When you finally do have sex, it is in the morning and/or right before one of you has to go to work. Wham bam and all that. But you can't really complain because one or both of you has to go to work, and there's really no time for anything else. And after you've said that you wanted sex for the last three days, it's not like you're going to say no thanks.

His idea of being romantic involves having sex so early in the morning that you're not really awake enough to enjoy it.

Sometimes, you have so little sex and such that you start to wonder if he's interested in you at all.

But he did spend all day with you at the mall. And he did record something on tv for you that he knew you wanted to see. And he did get the newspaper out of the trash when he realized that you had missed some article he knew you'd want to know about. And when you didn't feel so good last week he went to a couple different stores to get your favorite ice cream.

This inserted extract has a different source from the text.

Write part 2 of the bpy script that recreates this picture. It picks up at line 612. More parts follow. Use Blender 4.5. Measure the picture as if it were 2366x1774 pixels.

And sometimes he even goes to the drugstore for you to get tampons. Maybe he even got the right box. Must be love if he'll go get tampons for you, right?


How's that?

Diva's Thoughts said...

Laughing...- DAMN!!!! That is exactly it!!!!! Do you have our house bugged? lol That is precisly the scenerio day in and day out. I tell him if he wants to leave then do it and he says no all the time but I am not convinced.

laughing said...

Not only is your house bugged for sound, but there are hidden cameras as well.

I was going to make a porno film from the footage, but I don't have enough sex scenes yet.

Diva's Thoughts said...

laughing... - HAHAHAHAHA!!! You are hilarious!! lol You'll have to have the cameras set up a LONG time to get enough sex scenes at my house! lol

Freckle Face Girl said...

Only 5 months & the passion has dwindled? That isn’t supposed to happen until after you get married & have a kid. Sorry, but I'd run.

Eileen Dover said...

Eeek. I'd run, too.

Wait for him. Let him intiate. Make him work for it. See if he wants it.

Hate to say it, but the fizz might be gone.

dmarks said...

I'm just not sure how much you have "into this", like how much *you* love him and really want to work things out. I think that would a big factor in this.

If it's not really anything special for you, I'd agree with the "Eeek. I'd run, too." statements.